Unser ev. Pfarrer Thomas Berke hielt die kleine Andacht in ökumenische Eintracht mit dem kath. Pastor Andreas Kern. Ich weiß nicht, ob ich mich als „fromm“ bezeichnen darf, aber Thomas hat Recht. In dieser kleine halben Stunde fanden beide die richtigen Worte für das Pilgern, dazu in seiner verschärften Form. Christa rutschte in der Kirchenbank noch näher. Ich hatte das Gefühl, die ausverkaufte Kirche dachte mit uns zusammen an das was kommen würde in den nächsten 3 Monaten und 90 Tagesritten.

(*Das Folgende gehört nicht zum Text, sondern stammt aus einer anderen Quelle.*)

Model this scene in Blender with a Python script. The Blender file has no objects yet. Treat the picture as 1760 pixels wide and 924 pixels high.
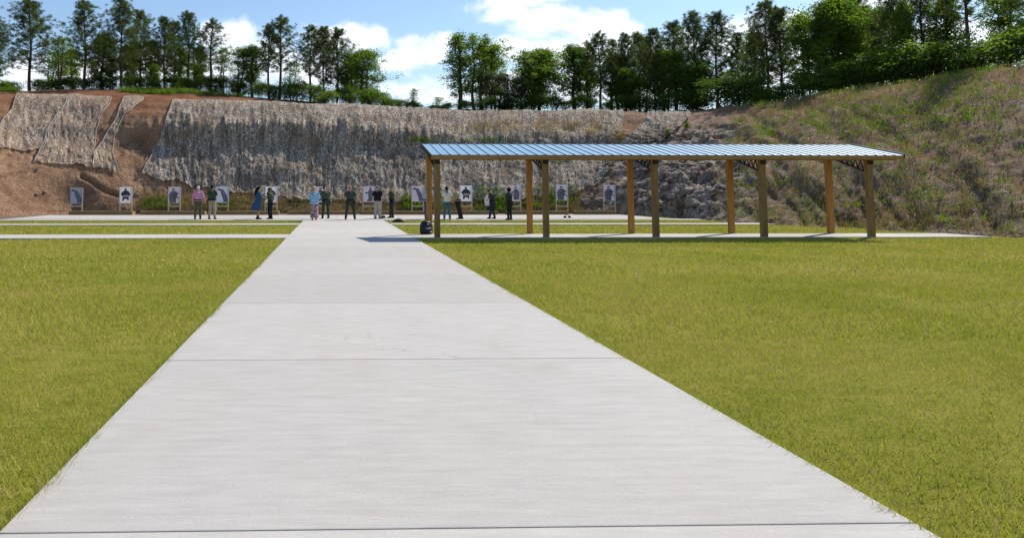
import bpy, bmesh, math, random
import numpy as np
from mathutils import Vector, Matrix, Euler
R = math.radians
random.seed(7); rng = np.random.default_rng(11)
scn = bpy.context.scene
C = scn.collection
# ------------------------------------------------------------------ camera
YAW, PITCH, FPX, CAMZ = R(1.385), math.atan(77/1200), 1200.0, 1.5
cd = bpy.data.cameras.new('camera'); cam = bpy.data.objects.new('camera', cd); C.objects.link(cam)
scn.camera = cam
cam.location = (0, 0, CAMZ); cam.rotation_euler = (R(90)+PITCH, 0, -YAW)
cd.sensor_width = 36; cd.lens = 36*FPX/1760
cd.shift_x = (880-600)/1760; cd.shift_y = -(462-251)/1760
cd.clip_end = 6000; cd.clip_start = .05
# ------------------------------------------------------------------ sun, sky, exposure
SUN = Vector((.75, .65, 1.0)).normalized()
sl = bpy.data.lights.new('sun', 'SUN'); so = bpy.data.objects.new('sun', sl); C.objects.link(so)
sl.energy = 4.2; sl.angle = R(.53); sl.color = (1, .94, .84)
so.rotation_euler = SUN.to_track_quat('Z', 'Y').to_euler()
so.location = (20, 5, 40)
scn.view_settings.view_transform = 'Standard'; scn.view_settings.look = 'None'
scn.view_settings.exposure = 0.45; scn.view_settings.gamma = 1
w = bpy.data.worlds.new('World'); scn.world = w; w.use_nodes = True
nt = w.node_tree; nt.nodes.clear(); N = nt.nodes.new; L = nt.links.new
def vm(op, a, b=None):
    n = N('ShaderNodeVectorMath'); n.operation = op
    for i, v in enumerate((a, b)):
        if v is None: continue
        if isinstance(v, (tuple, list)): n.inputs[i].default_value = v
        else: L(v, n.inputs[i])
    return n.outputs['Value'] if op in ('LENGTH', 'DOT_PRODUCT') else n.outputs[0]
def mm(op, a, b=None, c=None, clamp=False):
    n = N('ShaderNodeMath'); n.operation = op; n.use_clamp = clamp
    for i, v in enumerate((a, b, c)):
        if v is None: continue
        if isinstance(v, (int, float)): n.inputs[i].default_value = v
        else: L(v, n.inputs[i])
    return n.outputs[0]
sky = N('ShaderNodeTexSky'); sky.sky_type = 'NISHITA'; sky.sun_disc = False
sky.sun_elevation = math.asin(SUN.z); sky.sun_rotation = math.atan2(SUN.x, SUN.y)
sky.air_density = 1.3; sky.dust_density = .3; sky.ozone_density = 3.0; sky.altitude = 200
tc = N('ShaderNodeTexCoord'); sp = N('ShaderNodeSeparateXYZ'); L(tc.outputs['Generated'], sp.inputs[0])
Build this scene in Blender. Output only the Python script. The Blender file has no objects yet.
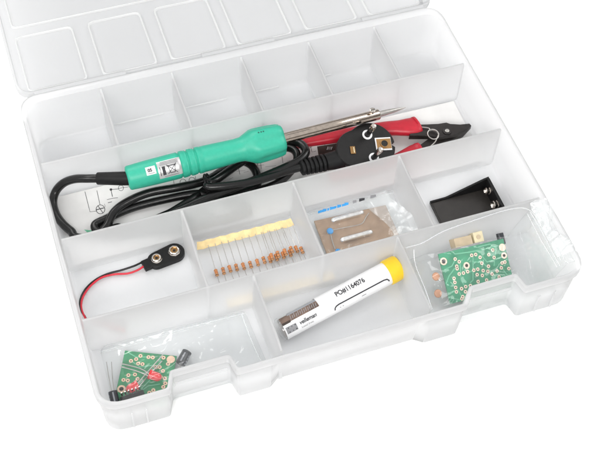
import bpy, bmesh, math, random
from math import sin, cos, pi, radians, sqrt
from mathutils import Vector as V, Matrix, noise
random.seed(7)
sc = bpy.context.scene
COL = sc.collection
S = 0.001                                   # everything below is written in millimetres

# ------------------------------------------------------------------ camera (solved from the rim of the box)
F, CAM = 1134.03, V((1.874, -345.80, 727.37))
def _R():
    p, r, y = 0.612047, 0.0507349, -0.3677915
    return Matrix.Rotation(y, 3, 'Z') @ Matrix.Rotation(p, 3, 'X') @ Matrix.Rotation(r, 3, 'Z')
RM = _R()
def ray(px, py):
    return RM @ V(((px - 300) / F, -(py - 225) / F, -1.0))
def at(px, py, z):                          # a point of the scene: where it is seen, at its real height in mm
    d = ray(px, py)
    return CAM + d * ((z - CAM.z) / d.z)
def on_plane(px, py, p0, n):
    d = ray(px, py)
    return CAM + d * ((p0 - CAM).dot(n) / d.dot(n))

# ------------------------------------------------------------------ materials
MATS = {}
def nodes(name):
    m = bpy.data.materials.new(name); m.use_nodes = True
    nt = m.node_tree; nt.nodes.clear()
    out = nt.nodes.new('ShaderNodeOutputMaterial')
    MATS[name] = m
    return m, nt, out
def bump(nt, scale, strength, dist=0.0003, detail=4):
    tc = nt.nodes.new('ShaderNodeTexCoord'); nz = nt.nodes.new('ShaderNodeTexNoise')
    nz.inputs['Scale'].default_value = scale; nz.inputs['Detail'].default_value = detail
    b = nt.nodes.new('ShaderNodeBump'); b.inputs['Strength'].default_value = strength; b.inputs['Distance'].default_value = dist
    nt.links.new(tc.outputs['Object'], nz.inputs['Vector']); nt.links.new(nz.outputs['Fac'], b.inputs['Height'])
    return b, nz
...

Der Abschied von Christa und Familie drohte zu schwer zu fallen. Dann lieber – nach Schloßschlüsselübergabe und erstem Pilgerstempel – aufs Pferd und mit Paul die Hauptstraße ab Richtung Mülheim im nunmehr strahlenden Sonnenschein.

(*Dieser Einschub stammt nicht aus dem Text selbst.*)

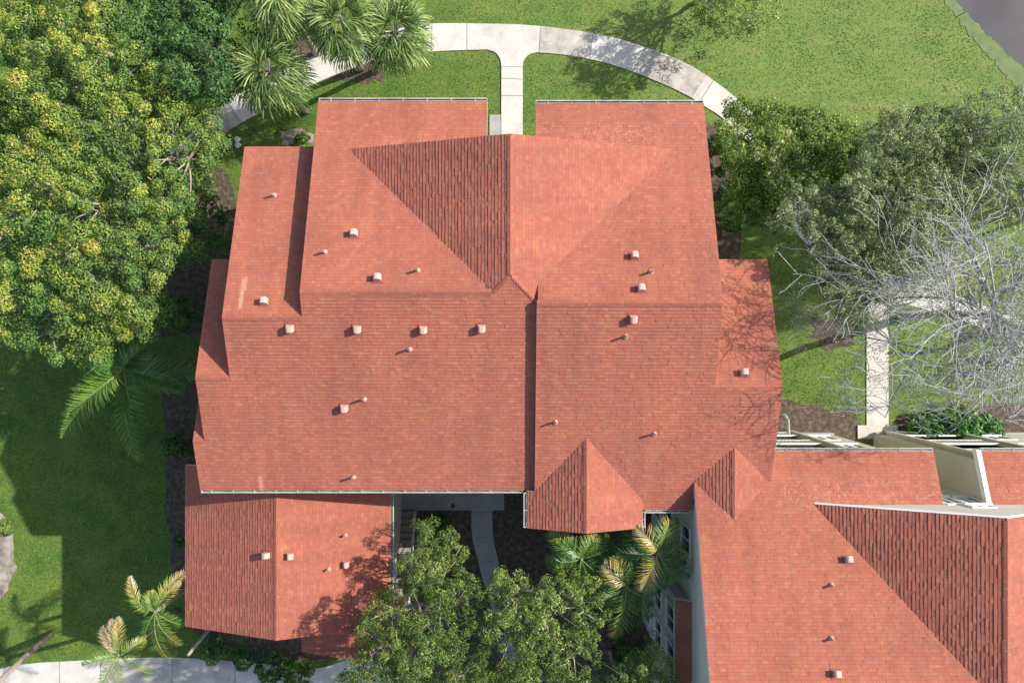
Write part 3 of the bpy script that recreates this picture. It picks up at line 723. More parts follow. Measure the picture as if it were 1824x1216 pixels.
for i, (nm, pts, mt, wb) in enumerate(beds):
    q_ = wob(pts, wb * .7, 4); sheet(nm, G(smooth(q_ + q_[:1], 4)[:-1]), .004 + .001 * i, M[mt])
bank = [(1655, -60), (1690, 15), (1738, 75), (1795, 140), (1860, 205), (2100, 400), (2100, -200), (1655, -200)]
jag = lambda P, a: [(x + random.uniform(-a, a), y + random.uniform(-a, a)) for x, y in P]
sheet('pond_bank', G(jag(smooth(bank[:6], 16), 4) + bank[6:]), .017, M['bank'])
pond = [(1672, -60), (1706, 5), (1752, 55), (1790, 92), (1830, 128), (1900, 200), (2100, 370), (2100, -200), (1672, -200)]
sheet('pond', G(jag(smooth(pond[:7], 12), 2) + pond[7:]), .021, M['water'])
for poly in (bank, pond): EXCL.append(G(poly))
EXCL += [[(x, y) for x, y in rect(-10.3, 8.4, -5.2, 2.4)], rect(-8.8, 6.3, 2.4, 7.6), rect(-11.5, -4.8, -12, -5), rect(6.1, 24, -17, -4.1), rect(-4.9, 6.1, -14, -5), G(beds[9][1]), G(beds[4][1]), G(beds[5][1])]

# ---------------------------------------------------------------- lawn blades
def inpoly(x, y, poly):
    c = np.zeros(len(x), bool); n = len(poly); j = n - 1
    for i in range(n):
        xi, yi = poly[i]; xj, yj = poly[j]
        if yi != yj:
            c ^= ((yi > y) != (yj > y)) & (x < (xj - xi) * (y - yi) / (yj - yi) + xi)
        j = i
    return c
def lawn(n):
    x = RNG.uniform(-23.5, 23.5, n); y = RNG.uniform(-15.6, 15.6, n); ok = np.ones(n, bool)
    for p in EXCL: ok &= ~inpoly(x, y, p)
    # nothing grows under the dense left crown where nothing shows
    x, y = x[ok], y[ok]; n = len(x)
    a = RNG.uniform(0, 2 * np.pi, n); h = RNG.uniform(.015, .050, n); wd = RNG.uniform(.012, .032, n); ln = RNG.uniform(.02, .07, n); a2 = RNG.uniform(0, 2 * np.pi, n)
    V = np.zeros((n, 3, 3)); dx, dy = np.cos(a) * wd, np.sin(a) * wd
    V[:, 0, 0] = x - dx; V[:, 0, 1] = y - dy; V[:, 1, 0] = x + dx; V[:, 1, 1] = y + dy
    V[:, 2, 0] = x + np.cos(a2) * ln; V[:, 2, 1] = y + np.sin(a2) * ln; V[:, 2, 2] = h; V[:, :2, 2] = -.01
    A = (x * .69 - y * .72); B = (x * .72 + y * .69); open_ = np.clip((B - 7) / 9, 0, 1)
    st = np.sin(B * 2.1 + 1.5 * np.sin(A * .33) + .8 * np.sin(A * .9 + B)) * .5 + np.sin(B * 4.7 + 2 * np.sin(A * .5 + 1)) * .3 + np.sin(A * .8 + 2 * np.sin(B * .6)) * .4
    f = .45 + .12 * np.sin(x * .9 + 1.3 * np.sin(y * .7)) * np.sin(y * 1.1 + x * .3) + .07 * np.sin(x * 2.7 + y) * np.sin(y * 3.1 - x) + .05 * np.sin(x * 7.1 + 2 * np.sin(y * 5)) * np.sin(y * 6.3) + open_ * (.30 + .60 * st)
    t = f + RNG.normal(0, .22, n)
    return quads_mesh('grass', V, t, M['blade'], k=3)
tag(lawn(420000), 'short green lawn grass growing around the paths', 'grass', kind='stuff')

# ---------------------------------------------------------------- trees
def leaf_cloud(c, r, n, size, tint, up=.35, flat=.8, aspect=.55, tj=.14, full=False, tip=0.0):
    """c (m,3) clump centres, r (m,) radii -> leaf quads, n leaves per clump"""
    m = len(c); N = m * n
    C = np.repeat(c, n, 0); Rr = np.repeat(r, n); T = np.repeat(tint, n)
    d = RNG.normal(size=(N, 3))
    if not full: d[:, 2] = np.abs(d[:, 2]) * 1.0 - .25
    d /= np.linalg.norm(d, axis=1)[:, None]
    rad = Rr * RNG.uniform(.35, 1.0, N) ** .6
    P = C + d * rad[:, None] * np.array([1, 1, flat])
    nn = d * .9 + RNG.normal(0, .55, (N, 3)) + np.array([0, 0, up]); nn /= np.linalg.norm(nn, axis=1)[:, None]
    a = np.cross(nn, RNG.normal(size=(N, 3))); a /= np.linalg.norm(a, axis=1)[:, None]; b = np.cross(nn, a)
    s = size * RNG.uniform(.6, 1.35, N)
    V = np.stack([P - a * s[:, None], P + b * (s * aspect)[:, None] + nn * (s * .1)[:, None], P + a * s[:, None], P - b * (s * aspect)[:, None] + nn * (s * .1)[:, None]], 1)
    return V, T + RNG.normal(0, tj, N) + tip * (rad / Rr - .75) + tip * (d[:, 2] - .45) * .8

def scatter_poly(poly, spacing, tries=40):
    """blue-noise-like points inside a pixel polygon"""
    xs = [p[0] for p in poly]; ys = [p[1] for p in poly]; area = (max(xs) - min(xs)) * (max(ys) - min(ys))
    n = int(area / (spacing * spacing) * 6)
    X = RNG.uniform(min(xs), max(xs), n); Y = RNG.uniform(min(ys), max(ys), n); k = inpoly(X, Y, poly); X, Y = X[k], Y[k]
    cell = {}; out = []
    for x, y in zip(X, Y):
        gx, gy = int(x // spacing), int(y // spacing); bad = False
        for i in (-1, 0, 1):
            for j in (-1, 0, 1):
                for q in cell.get((gx + i, gy + j), ()):
                    if (q[0] - x) ** 2 + (q[1] - y) ** 2 < spacing ** 2: bad = True; break
        if not bad: cell.setdefault((gx, gy), []).append((x, y)); out.append((x, y))
    return np.array(out)
def fbm(x, y, s, seed):
    v = 0; a = 1
    for o in range(3):
        v = v + a * np.sin(x * s + seed * 1.7 + 1.9 * np.sin(y * s * .8 + seed)) * np.cos(y * s * 1.1 + seed * 2.3 + 1.3 * np.sin(x * s * .7)); s *= 2.1; a *= .5; seed += 3.1
    return v / 1.75

def limbs(mb, base, fork, targets, r0, groups=7, twig=.02, bend=.25):
    """trunk to fork, main limbs to cluster centres, thinner branches to the leaf clumps"""
    base, fork = Vector(base), Vector(fork)
    mid = base.lerp(fork, .5) + Vector((random.uniform(-.15, .15), random.uniform(-.15, .15), 0))
    mb.tube([base - Vector((0, 0, .05)), base + Vector((0, 0, .25)), mid, fork], [r0 * 1.5, r0 * 1.1, r0 * .9, r0 * .75], 10)
    T = np.array(targets); idx = RNG.choice(len(T), min(groups, len(T)), replace=False); cen = T[idx].copy()
    for _ in range(5):
        lab = np.argmin(((T[:, None, :] - cen[None]) ** 2).sum(2), 1)
        for k in range(len(cen)):
            if (lab == k).any(): cen[k] = T[lab == k].mean(0)
    for k in range(len(cen)):
        c = Vector(cen[k]) - Vector((0, 0, .5)); L = (c - fork).length
        m1 = fork.lerp(c, .35) + Vector((random.gauss(0, .08 * L), random.gauss(0, .08 * L), -.04 * L)); m2 = fork.lerp(c, .7) + Vector((random.gauss(0, .06 * L), random.gauss(0, .06 * L), .05 * L))
        mb.tube([fork - Vector((0, 0, .1)), m1, m2, c], [r0 * .55, r0 * .42, r0 * .3, r0 * .18], 7)
        S = T[lab == k]
        for q in S[RNG.permutation(len(S))[:26]]:
            q = Vector(q) - Vector((0, 0, .1)); t = random.uniform(.25, 1); st_ = m1.lerp(c, t); l2 = (q - st_).length
            mm = st_.lerp(q, .5) + Vector([random.gauss(0, bend * l2 * .4) for _ in range(3)])
            mb.tube([st_, mm, q], [r0 * .14 + .008, r0 * .09 + .006, twig * .5], 5)

def tree(name, label, cat, base_px, poly, z0, dome, bark, leaf, spacing=26, rad=(.28, .45), nleaf=120, size=.07, tint=(.45, .2), seed=1, group=None, cover=1.0, lowfrac=.5, r0=.25, forkz=None, flat=.8, aspect=.55, tjit=.14, layers=1, limb_groups=8, topbonus=.25, full=False, cx=None, tip=0.0, holes=()):
    """broadleaf tree: poly is the crown outline as seen from above; z0 edge height, dome = extra height in the middle"""
    bx = at(*base_px); root = thing(name, label, cat, (bx.x, bx.y, 0), group)
    pts = scatter_poly(poly, spacing)
    for hx, hy, hr in holes: pts = pts[(pts[:, 0] - hx) ** 2 + (pts[:, 1] - hy) ** 2 > hr * hr]
    if cover < 1: pts = pts[fbm(pts[:, 0], pts[:, 1], .035, seed) * .5 + .5 + RNG.uniform(-.15, .15, len(pts)) < cover]
    c0 = np.array(cx if cx else (np.mean([p[0] for p in poly]), np.mean([p[1] for p in poly])))
    dist = np.linalg.norm(pts - c0, axis=1); dist = np.clip(dist / np.percentile(dist, 97), 0, 1.1)
    hf = fbm(pts[:, 0], pts[:, 1], .030, seed)
    z = z0 + dome * (1 - dist ** 2) + .55 * hf + RNG.normal(0, .22, len(pts))
    k = (H - z) / F
    W = np.stack([(pts[:, 0] - 912) * k, -(pts[:, 1] - 608) * k, z], 1)
    r = RNG.uniform(rad[0], rad[1], len(W))
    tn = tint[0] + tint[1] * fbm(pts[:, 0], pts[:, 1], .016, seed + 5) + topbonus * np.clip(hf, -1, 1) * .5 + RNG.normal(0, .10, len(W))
    V, T = leaf_cloud(W, r, nleaf, size, tn, flat=flat, aspect=aspect, tj=tjit, full=full, tip=tip)
    Vs, Ts = [V], [T]
    if lowfrac > 0:          # a lower, looser tier of clumps seen through the gaps
        m = RNG.random(len(W)) < lowfrac; L = W[m].copy(); L[:, 2] -= RNG.uniform(.7, 2.0, m.sum()); L[:, :2] += RNG.normal(0, .2, (m.sum(), 2))
        L[:, :2] = bx.to_2d().to_tuple() + (L[:, :2] - np.array(bx.to_2d().to_tuple())) * .93
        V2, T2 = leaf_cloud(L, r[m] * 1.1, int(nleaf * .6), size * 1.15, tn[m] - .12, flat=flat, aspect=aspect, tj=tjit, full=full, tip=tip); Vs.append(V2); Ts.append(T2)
    mb = MB(); cen = W.mean(0); fz = forkz if forkz else z0 * .45
    fork = Vector((bx.x + (cen[0] - bx.x) * .25, bx.y + (cen[1] - bx.y) * .25, fz))
    limbs(mb, (bx.x, bx.y, 0), fork, W, r0, limb_groups)
    mb.build('trunk', M[bark], root, True)
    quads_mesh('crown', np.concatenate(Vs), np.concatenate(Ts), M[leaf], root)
    return root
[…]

Das „Dritte“ soll einen schönen kleinen Bericht gebracht haben. „Max“ begleitete uns mit dem großen schwarzen Ding auf der Schulter, von dem Santi überhaupt nichts hält, sogar über Trier bis Metz zur Mairie.
Premiere für das von Lukas bearbeitete Komoot-Programm auf meinem Handy:
Der Paul und mir natürlich bestens bekannte Weg nach Klausen war als erstes Teilstück mit der Alternative „Mountainbike“ ausgewählt worden aus „Wandern, Fahrrad, Rennrad, Laufen, Fahrrad mit Schotter, Mountainbike Alpin und Bergtour“. Und es funktioniert doch! Selbst auf einem Pferd! Auch der angepeilte Durchschnitt von ± 5 km Pferde im Schritt und Trab stimmte fast haargenau, jetzt schon am Anfang.
Zweiter Pilgerstempel von dem freundlichen, beleibten, im weißen Dominikanerhabit beeindruckenden Pater vor der Wallfahrtskirche – immer noch im warmen Sonnenschein des letzten Märztages. Die Pferde durften in der Grünanlage des Pfarrgartens grasen. Einige Freunde waren – zum letzten Male – erschienen, auch Bernhard und Hildegard. Dann aber Quer über die Hetzerather Hexenheide zum ersten Übernachten. Goserts hatten uns freundlicherweise zu ihrem Reiterhof bei Schweich eingeladen und Helmut betreute uns persönlich. (Nur) dank der Komoottante sind wir durch die Wallachei wieder nach nur drei Stunden Ritt gut angekommen. Paul und Helmut versorgten Santi und Maryam mit Abspritzen der Fesseln, Abreiben, Füttern, beruhigen und ab zu den vielen neugierigen Kollegen in den Boxen. Abends stieß dann Quartiermeister Nr. 1 „Vezelay“ Hermann nebst Gattin und Christa und die Quartiermeister Nr. 2 Thomas und Andreas und Nr. 3 Dieter„Roncevalles“ im „Leinenhof“ dazu.
(Wieso jetzt ganz andere Namen und Aufgaben erscheinen hat eine besondere Neudeutung, die ich aber lieber an dieser Stelle noch nicht aufklären möchte: Spannung!)